GIVEN REQUEST →
Lines holding the string "Write" are the ones to copy; find them all in the data.

MATERIAL →
========================

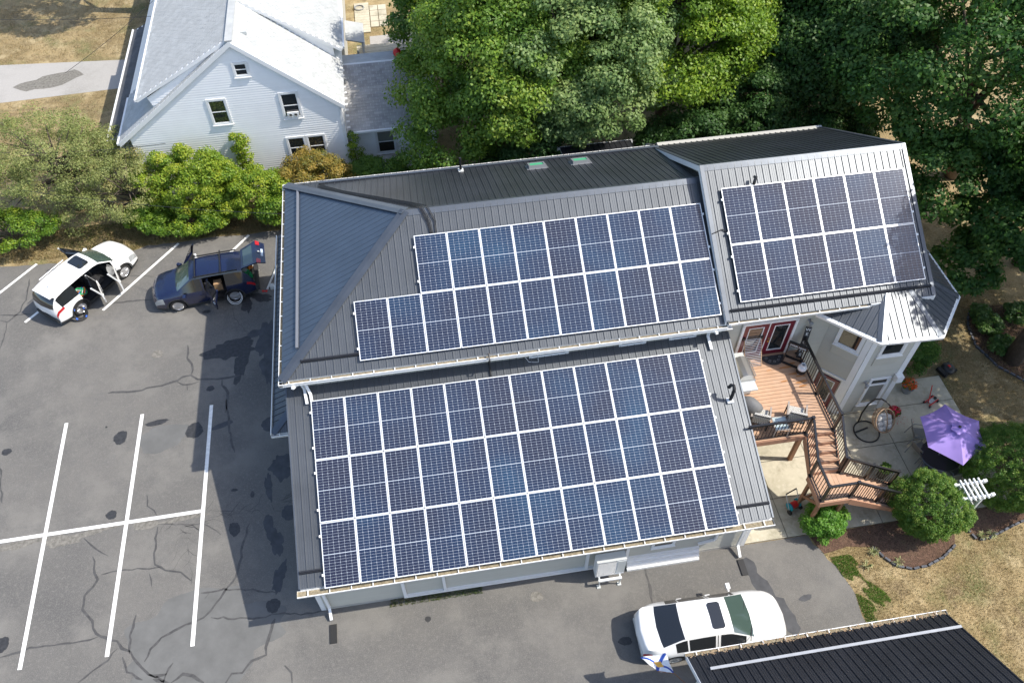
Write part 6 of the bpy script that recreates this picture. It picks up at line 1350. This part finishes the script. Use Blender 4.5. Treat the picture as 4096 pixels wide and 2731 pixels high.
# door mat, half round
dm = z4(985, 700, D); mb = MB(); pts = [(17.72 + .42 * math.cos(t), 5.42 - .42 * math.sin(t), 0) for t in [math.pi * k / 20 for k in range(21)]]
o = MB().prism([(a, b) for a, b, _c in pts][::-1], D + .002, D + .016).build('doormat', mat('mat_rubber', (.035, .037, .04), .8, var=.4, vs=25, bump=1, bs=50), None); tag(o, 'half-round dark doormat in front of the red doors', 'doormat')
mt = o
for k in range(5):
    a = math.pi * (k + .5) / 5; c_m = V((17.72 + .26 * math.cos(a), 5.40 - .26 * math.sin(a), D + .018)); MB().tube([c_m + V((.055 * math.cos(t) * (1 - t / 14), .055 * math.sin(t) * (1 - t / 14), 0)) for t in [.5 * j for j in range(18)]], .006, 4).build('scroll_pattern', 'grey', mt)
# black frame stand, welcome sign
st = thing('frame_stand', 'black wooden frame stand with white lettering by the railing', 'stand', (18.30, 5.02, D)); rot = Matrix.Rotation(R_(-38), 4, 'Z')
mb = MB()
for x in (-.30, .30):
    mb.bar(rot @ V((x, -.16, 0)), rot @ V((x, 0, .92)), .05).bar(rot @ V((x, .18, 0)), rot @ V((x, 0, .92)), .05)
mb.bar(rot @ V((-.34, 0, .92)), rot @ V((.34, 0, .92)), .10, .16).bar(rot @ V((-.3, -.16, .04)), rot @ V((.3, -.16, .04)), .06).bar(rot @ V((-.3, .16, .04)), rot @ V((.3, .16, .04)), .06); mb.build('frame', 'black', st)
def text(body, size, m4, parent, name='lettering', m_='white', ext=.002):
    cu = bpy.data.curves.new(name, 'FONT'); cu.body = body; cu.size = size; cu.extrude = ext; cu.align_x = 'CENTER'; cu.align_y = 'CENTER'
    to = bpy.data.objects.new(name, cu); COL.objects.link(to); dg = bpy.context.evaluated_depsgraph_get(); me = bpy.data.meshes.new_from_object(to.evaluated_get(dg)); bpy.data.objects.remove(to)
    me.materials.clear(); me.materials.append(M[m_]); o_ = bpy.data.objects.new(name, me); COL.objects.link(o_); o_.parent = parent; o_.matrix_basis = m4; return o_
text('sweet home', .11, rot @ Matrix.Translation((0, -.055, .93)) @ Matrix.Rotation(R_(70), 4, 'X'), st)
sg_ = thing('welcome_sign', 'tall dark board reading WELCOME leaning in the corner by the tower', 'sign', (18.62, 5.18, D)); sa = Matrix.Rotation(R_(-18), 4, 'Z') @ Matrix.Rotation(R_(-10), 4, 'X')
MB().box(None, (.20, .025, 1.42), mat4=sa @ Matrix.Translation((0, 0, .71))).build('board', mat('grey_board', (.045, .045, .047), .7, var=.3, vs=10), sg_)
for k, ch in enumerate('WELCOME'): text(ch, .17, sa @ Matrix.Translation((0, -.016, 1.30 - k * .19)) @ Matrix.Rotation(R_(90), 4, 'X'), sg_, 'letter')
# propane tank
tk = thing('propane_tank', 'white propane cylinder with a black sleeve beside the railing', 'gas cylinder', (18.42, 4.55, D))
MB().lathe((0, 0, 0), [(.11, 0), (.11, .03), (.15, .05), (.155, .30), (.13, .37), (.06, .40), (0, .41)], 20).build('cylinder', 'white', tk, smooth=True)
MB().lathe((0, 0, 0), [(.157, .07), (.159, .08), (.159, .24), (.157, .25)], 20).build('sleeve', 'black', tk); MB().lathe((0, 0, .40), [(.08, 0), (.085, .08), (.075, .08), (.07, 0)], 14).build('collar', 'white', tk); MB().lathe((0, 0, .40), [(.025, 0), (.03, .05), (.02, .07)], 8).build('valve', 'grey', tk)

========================

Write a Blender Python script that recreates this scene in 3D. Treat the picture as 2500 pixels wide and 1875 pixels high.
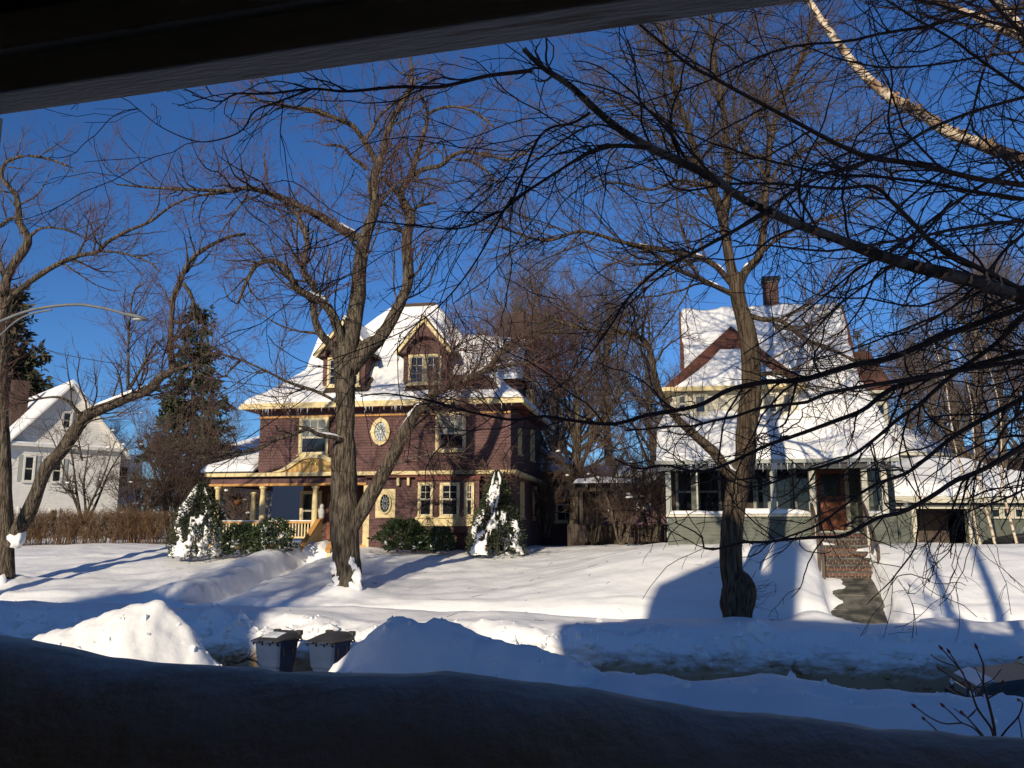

========================

EXPECTED ANSWER →
Write part 6 of the bpy script that recreates this picture. It picks up at line 1350. This part finishes the script. Use Blender 4.5. Treat the picture as 4096 pixels wide and 2731 pixels high.
Write a Blender Python script that recreates this scene in 3D. Treat the picture as 2500 pixels wide and 1875 pixels high.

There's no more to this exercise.